(Source records)
## START

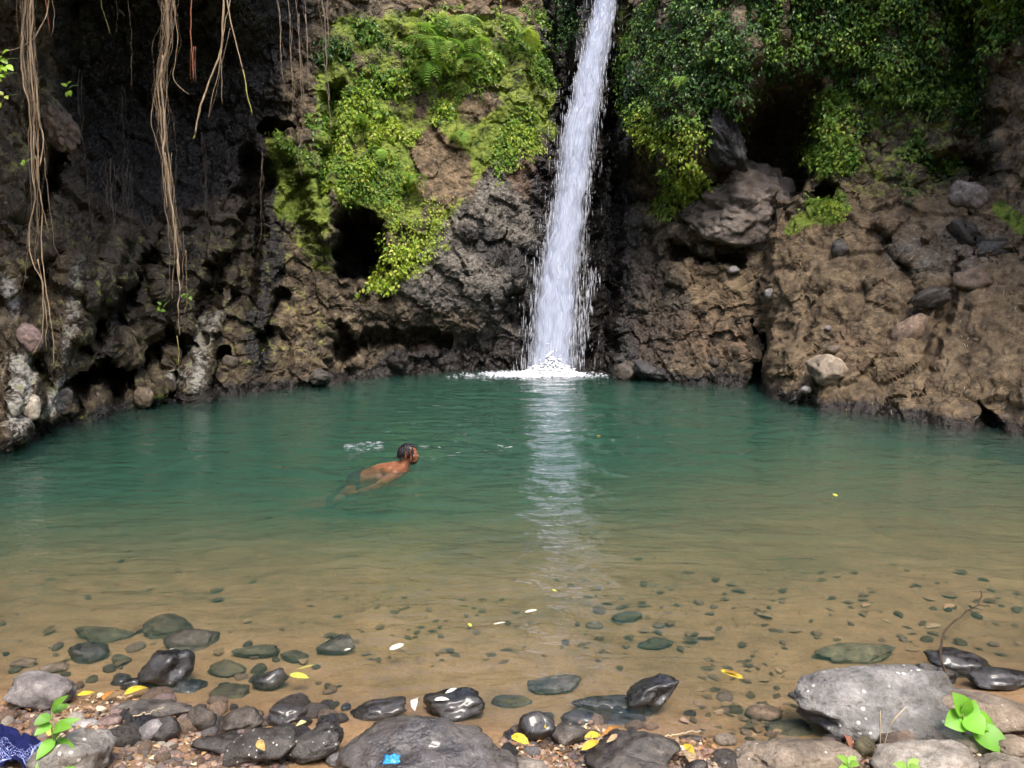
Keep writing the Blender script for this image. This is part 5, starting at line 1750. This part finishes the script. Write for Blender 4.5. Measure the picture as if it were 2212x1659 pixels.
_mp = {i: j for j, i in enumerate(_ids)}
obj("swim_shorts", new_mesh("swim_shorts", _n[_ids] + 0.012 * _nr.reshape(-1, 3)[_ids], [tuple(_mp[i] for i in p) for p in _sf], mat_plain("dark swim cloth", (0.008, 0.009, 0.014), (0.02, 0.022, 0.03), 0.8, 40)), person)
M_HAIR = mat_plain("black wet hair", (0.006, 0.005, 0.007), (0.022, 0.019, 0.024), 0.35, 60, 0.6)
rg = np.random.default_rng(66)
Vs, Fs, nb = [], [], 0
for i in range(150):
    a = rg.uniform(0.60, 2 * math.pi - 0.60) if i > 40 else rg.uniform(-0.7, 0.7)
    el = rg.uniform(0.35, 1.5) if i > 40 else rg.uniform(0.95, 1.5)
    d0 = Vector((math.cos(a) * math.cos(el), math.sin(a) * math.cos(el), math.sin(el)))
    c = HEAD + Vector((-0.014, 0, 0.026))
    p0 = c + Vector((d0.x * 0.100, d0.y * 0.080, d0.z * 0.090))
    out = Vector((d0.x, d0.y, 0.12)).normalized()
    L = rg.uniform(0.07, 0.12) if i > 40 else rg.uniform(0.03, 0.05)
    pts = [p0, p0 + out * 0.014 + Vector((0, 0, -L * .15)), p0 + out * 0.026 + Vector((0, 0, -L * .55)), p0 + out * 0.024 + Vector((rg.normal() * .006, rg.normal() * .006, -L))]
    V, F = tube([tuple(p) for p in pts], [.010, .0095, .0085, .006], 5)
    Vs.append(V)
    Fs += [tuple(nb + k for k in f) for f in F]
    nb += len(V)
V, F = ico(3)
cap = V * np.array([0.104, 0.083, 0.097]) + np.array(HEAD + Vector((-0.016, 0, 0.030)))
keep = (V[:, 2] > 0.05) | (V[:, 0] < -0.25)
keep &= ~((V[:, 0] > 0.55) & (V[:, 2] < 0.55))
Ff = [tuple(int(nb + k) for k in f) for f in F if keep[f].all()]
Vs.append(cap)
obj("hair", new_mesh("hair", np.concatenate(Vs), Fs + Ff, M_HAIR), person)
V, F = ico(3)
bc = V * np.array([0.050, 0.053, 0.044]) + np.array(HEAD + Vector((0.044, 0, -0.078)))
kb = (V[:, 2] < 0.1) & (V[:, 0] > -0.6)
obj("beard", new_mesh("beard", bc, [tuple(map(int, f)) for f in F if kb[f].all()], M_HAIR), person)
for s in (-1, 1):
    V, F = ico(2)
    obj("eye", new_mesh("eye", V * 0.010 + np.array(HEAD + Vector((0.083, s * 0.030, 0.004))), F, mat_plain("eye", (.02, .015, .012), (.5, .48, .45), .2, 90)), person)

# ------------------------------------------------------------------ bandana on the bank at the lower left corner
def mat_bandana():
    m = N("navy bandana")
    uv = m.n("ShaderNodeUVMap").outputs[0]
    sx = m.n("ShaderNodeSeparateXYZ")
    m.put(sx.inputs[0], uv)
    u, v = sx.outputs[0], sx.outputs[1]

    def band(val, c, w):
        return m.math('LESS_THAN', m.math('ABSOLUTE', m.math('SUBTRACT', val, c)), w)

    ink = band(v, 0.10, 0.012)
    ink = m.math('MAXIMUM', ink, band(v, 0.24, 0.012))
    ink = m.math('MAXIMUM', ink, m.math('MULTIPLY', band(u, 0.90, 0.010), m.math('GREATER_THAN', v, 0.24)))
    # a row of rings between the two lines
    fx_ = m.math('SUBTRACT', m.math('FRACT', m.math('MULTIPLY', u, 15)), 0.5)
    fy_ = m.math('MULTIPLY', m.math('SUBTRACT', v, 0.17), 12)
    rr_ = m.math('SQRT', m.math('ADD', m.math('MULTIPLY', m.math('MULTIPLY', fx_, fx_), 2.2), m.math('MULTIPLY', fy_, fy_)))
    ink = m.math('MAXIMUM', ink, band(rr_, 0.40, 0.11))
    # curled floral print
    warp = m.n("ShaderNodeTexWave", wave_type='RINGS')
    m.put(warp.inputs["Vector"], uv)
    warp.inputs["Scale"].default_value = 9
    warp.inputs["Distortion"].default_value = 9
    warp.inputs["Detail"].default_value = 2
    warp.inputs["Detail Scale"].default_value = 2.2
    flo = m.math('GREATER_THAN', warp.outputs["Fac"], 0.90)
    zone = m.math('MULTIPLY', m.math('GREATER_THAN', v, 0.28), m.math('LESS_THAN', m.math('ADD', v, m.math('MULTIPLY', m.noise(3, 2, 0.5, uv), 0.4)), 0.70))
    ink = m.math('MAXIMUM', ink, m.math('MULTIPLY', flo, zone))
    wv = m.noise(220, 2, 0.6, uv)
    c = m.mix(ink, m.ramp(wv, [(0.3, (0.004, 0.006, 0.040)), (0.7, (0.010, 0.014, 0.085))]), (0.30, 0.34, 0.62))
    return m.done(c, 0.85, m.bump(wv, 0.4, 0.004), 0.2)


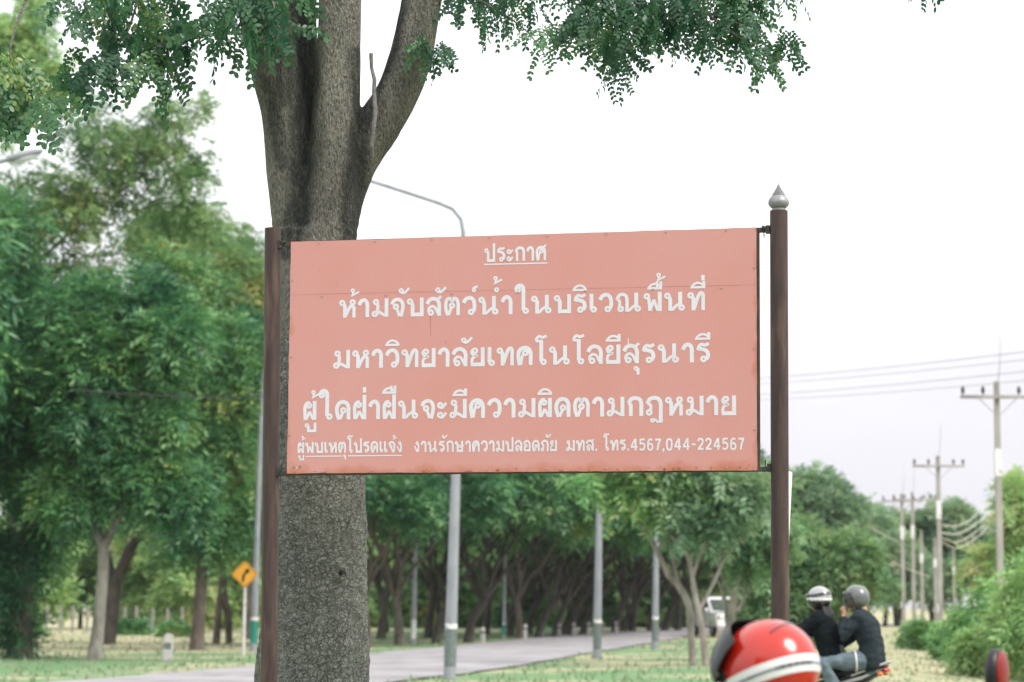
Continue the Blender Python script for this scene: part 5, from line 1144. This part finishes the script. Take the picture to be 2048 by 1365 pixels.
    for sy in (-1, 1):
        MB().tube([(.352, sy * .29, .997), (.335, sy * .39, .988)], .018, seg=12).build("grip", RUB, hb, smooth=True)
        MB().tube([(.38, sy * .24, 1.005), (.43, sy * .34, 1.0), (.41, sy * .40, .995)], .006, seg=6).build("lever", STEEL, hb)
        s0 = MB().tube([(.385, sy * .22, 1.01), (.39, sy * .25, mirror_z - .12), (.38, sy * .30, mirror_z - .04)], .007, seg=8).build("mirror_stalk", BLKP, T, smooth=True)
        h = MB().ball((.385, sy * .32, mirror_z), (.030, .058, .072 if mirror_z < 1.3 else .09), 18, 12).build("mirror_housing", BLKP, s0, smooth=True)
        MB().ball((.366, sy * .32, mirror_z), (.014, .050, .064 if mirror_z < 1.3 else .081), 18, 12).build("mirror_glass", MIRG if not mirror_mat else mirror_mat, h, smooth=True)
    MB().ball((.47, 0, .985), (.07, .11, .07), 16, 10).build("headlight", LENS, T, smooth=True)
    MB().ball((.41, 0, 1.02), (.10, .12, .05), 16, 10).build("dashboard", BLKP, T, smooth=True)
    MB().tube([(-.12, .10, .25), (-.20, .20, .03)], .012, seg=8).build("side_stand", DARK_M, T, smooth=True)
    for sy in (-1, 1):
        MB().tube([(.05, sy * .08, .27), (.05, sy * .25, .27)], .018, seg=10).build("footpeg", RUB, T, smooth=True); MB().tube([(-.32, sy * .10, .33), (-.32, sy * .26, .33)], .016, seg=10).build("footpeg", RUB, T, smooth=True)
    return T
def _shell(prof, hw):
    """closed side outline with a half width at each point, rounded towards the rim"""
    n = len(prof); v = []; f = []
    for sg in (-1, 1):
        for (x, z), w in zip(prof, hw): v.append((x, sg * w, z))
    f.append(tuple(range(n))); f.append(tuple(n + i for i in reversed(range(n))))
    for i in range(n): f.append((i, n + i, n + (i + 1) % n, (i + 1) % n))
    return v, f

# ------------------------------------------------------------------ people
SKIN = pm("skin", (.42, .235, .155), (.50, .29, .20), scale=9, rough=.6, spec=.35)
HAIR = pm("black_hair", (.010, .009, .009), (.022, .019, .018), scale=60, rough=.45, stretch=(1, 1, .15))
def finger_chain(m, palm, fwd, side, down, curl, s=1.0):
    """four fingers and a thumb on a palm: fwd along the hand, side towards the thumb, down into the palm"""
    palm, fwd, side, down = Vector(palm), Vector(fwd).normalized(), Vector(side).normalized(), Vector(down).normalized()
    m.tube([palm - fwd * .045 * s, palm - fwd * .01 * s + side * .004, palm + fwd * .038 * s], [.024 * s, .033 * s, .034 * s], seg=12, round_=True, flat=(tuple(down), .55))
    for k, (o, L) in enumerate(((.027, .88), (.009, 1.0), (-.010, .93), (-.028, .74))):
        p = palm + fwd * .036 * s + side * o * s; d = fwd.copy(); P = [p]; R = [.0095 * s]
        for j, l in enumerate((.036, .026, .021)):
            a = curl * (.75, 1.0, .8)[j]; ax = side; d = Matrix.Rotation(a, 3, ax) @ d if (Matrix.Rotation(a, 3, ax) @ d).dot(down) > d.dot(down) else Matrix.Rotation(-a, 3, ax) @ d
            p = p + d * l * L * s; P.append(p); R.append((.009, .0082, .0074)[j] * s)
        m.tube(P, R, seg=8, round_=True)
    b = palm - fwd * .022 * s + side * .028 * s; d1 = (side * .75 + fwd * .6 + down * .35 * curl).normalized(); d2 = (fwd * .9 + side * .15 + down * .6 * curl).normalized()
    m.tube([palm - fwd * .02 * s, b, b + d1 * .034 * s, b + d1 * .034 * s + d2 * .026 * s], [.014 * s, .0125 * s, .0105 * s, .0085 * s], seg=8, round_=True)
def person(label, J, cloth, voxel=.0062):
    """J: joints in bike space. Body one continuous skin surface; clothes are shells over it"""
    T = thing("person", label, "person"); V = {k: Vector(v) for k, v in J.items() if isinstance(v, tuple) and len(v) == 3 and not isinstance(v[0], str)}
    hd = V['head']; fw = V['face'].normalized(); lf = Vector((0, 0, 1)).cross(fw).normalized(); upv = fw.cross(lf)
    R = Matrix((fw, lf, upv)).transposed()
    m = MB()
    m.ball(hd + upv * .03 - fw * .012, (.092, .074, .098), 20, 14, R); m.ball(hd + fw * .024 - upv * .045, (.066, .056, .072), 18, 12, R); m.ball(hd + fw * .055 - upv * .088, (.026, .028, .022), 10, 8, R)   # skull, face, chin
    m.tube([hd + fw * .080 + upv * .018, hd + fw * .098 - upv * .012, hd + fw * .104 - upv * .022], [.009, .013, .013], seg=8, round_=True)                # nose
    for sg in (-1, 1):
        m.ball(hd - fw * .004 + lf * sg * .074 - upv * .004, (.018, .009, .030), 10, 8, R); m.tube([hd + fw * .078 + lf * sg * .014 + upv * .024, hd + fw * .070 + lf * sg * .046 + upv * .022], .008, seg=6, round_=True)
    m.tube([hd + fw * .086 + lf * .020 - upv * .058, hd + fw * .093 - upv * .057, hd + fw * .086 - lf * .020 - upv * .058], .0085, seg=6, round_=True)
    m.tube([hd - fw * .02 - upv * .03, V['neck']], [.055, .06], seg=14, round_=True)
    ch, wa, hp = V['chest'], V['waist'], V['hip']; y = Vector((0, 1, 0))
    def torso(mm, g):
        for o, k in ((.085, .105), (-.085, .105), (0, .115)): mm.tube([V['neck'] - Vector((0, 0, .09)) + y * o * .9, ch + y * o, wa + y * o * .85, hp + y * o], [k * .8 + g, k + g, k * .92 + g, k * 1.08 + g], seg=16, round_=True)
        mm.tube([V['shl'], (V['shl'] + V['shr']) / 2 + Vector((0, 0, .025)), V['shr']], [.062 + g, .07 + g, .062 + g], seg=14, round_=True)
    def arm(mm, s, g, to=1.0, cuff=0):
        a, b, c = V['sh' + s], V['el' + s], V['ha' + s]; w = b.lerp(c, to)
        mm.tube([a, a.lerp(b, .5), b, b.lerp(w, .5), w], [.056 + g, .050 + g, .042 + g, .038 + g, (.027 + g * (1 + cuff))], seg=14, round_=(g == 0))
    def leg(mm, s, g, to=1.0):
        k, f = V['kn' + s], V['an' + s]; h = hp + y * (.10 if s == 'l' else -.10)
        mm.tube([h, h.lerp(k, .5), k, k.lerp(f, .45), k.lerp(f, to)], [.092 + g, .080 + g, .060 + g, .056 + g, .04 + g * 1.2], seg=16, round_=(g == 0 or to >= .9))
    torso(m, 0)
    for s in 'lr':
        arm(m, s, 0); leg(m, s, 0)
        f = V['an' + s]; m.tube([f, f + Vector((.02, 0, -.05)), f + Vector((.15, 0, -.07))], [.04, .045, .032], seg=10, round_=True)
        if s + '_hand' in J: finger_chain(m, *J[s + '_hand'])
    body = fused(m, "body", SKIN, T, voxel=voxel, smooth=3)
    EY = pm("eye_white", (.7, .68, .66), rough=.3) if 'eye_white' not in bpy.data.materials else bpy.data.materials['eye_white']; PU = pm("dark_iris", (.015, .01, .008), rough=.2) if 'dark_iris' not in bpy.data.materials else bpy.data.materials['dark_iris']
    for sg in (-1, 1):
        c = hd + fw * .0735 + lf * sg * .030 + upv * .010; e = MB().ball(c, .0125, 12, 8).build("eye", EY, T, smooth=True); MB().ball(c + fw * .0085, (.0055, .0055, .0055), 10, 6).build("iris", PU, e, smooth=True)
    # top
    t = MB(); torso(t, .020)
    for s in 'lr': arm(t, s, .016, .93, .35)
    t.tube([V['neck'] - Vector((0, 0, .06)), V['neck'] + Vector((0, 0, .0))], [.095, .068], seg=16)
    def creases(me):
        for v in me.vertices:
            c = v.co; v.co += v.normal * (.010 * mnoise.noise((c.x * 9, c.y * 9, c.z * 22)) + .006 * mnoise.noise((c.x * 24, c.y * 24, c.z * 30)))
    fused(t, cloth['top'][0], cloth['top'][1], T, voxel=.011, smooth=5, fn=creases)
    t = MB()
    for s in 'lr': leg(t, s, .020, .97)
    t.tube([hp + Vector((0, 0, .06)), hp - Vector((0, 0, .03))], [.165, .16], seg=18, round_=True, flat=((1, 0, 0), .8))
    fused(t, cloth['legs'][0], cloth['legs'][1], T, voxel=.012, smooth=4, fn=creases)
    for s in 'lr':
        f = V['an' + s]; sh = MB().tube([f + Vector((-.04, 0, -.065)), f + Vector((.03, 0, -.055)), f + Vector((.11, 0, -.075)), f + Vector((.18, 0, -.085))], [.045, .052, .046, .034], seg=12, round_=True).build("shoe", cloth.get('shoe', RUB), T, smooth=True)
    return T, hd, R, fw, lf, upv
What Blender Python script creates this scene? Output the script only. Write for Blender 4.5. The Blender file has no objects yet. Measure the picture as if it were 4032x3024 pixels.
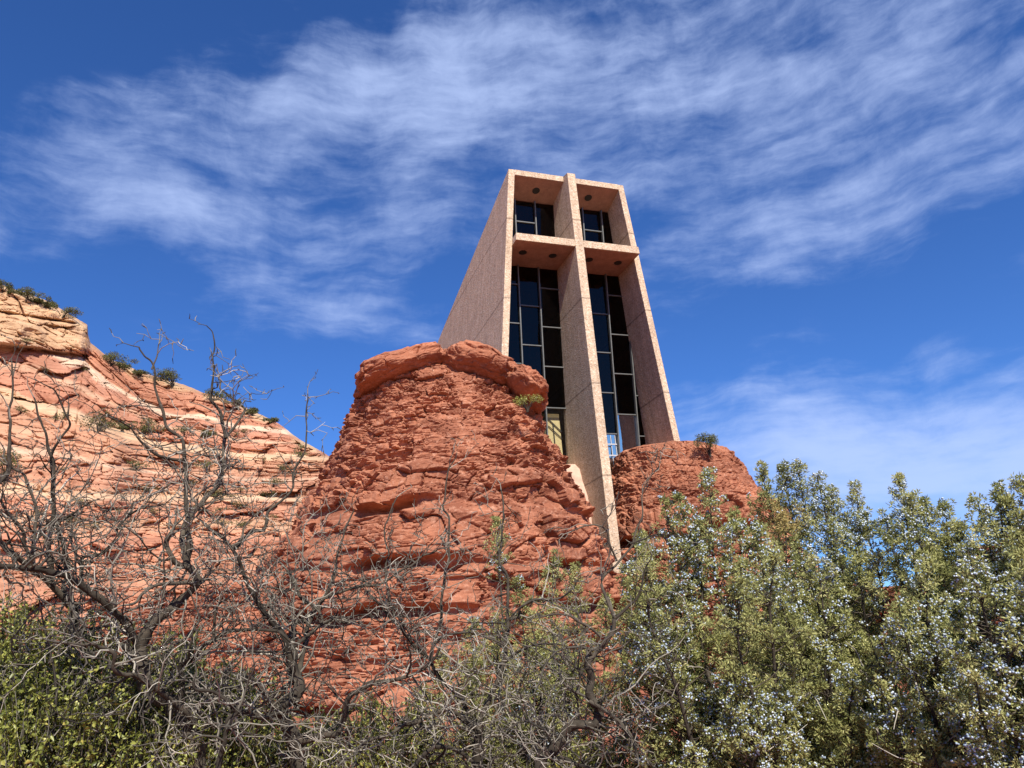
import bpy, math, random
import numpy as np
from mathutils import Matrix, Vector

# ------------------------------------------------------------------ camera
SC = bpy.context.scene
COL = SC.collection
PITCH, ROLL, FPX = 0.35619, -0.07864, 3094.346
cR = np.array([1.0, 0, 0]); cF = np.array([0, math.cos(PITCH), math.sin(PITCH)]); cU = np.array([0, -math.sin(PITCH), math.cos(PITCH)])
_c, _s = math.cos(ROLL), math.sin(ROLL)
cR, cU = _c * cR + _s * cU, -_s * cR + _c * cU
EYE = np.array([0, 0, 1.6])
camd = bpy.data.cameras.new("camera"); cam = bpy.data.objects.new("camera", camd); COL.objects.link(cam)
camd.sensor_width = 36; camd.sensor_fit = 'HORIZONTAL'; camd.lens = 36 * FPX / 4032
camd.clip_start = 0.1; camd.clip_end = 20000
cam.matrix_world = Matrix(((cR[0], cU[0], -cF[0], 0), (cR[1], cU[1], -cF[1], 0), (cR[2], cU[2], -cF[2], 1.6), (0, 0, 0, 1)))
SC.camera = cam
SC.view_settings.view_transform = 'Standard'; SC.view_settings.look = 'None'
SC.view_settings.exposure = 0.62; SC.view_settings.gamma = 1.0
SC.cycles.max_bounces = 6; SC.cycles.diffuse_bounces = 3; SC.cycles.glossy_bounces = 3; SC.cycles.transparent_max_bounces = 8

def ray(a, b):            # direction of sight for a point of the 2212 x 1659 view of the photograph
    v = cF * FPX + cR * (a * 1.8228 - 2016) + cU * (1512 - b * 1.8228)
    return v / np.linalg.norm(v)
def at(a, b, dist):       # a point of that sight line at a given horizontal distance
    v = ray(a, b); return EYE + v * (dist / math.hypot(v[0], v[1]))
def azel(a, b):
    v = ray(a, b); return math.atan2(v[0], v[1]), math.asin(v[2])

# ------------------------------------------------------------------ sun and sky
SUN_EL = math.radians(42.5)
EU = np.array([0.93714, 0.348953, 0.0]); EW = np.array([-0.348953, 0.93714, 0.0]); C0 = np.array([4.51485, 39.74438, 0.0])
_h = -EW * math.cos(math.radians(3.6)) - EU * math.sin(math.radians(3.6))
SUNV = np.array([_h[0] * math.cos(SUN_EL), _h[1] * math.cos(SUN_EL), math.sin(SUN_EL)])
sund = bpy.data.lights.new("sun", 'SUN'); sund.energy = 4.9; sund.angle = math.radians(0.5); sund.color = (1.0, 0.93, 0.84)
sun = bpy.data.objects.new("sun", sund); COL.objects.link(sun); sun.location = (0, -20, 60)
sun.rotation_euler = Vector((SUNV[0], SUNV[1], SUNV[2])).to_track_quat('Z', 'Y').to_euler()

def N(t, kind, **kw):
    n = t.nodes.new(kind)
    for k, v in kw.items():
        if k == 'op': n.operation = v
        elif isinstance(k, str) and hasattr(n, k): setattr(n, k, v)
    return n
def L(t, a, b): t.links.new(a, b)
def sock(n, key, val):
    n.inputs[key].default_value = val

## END

Start at the line containing "What Blender Python" and stop at the line containing "v = ray(a, b); return math.atan2(v[0], v[1]), math.asin(v[2])"; transcribe those lines exactly, skipping pictures.

Task answer:
What Blender Python script creates this scene? Output the script only. Write for Blender 4.5. The Blender file has no objects yet. Measure the picture as if it were 4032x3024 pixels.
import bpy, math, random
import numpy as np
from mathutils import Matrix, Vector

# ------------------------------------------------------------------ camera
SC = bpy.context.scene
COL = SC.collection
PITCH, ROLL, FPX = 0.35619, -0.07864, 3094.346
cR = np.array([1.0, 0, 0]); cF = np.array([0, math.cos(PITCH), math.sin(PITCH)]); cU = np.array([0, -math.sin(PITCH), math.cos(PITCH)])
_c, _s = math.cos(ROLL), math.sin(ROLL)
cR, cU = _c * cR + _s * cU, -_s * cR + _c * cU
EYE = np.array([0, 0, 1.6])
camd = bpy.data.cameras.new("camera"); cam = bpy.data.objects.new("camera", camd); COL.objects.link(cam)
camd.sensor_width = 36; camd.sensor_fit = 'HORIZONTAL'; camd.lens = 36 * FPX / 4032
camd.clip_start = 0.1; camd.clip_end = 20000
cam.matrix_world = Matrix(((cR[0], cU[0], -cF[0], 0), (cR[1], cU[1], -cF[1], 0), (cR[2], cU[2], -cF[2], 1.6), (0, 0, 0, 1)))
SC.camera = cam
SC.view_settings.view_transform = 'Standard'; SC.view_settings.look = 'None'
SC.view_settings.exposure = 0.62; SC.view_settings.gamma = 1.0
SC.cycles.max_bounces = 6; SC.cycles.diffuse_bounces = 3; SC.cycles.glossy_bounces = 3; SC.cycles.transparent_max_bounces = 8

def ray(a, b):            # direction of sight for a point of the 2212 x 1659 view of the photograph
    v = cF * FPX + cR * (a * 1.8228 - 2016) + cU * (1512 - b * 1.8228)
    return v / np.linalg.norm(v)
def at(a, b, dist):       # a point of that sight line at a given horizontal distance
    v = ray(a, b); return EYE + v * (dist / math.hypot(v[0], v[1]))
def azel(a, b):
    v = ray(a, b); return math.atan2(v[0], v[1]), math.asin(v[2])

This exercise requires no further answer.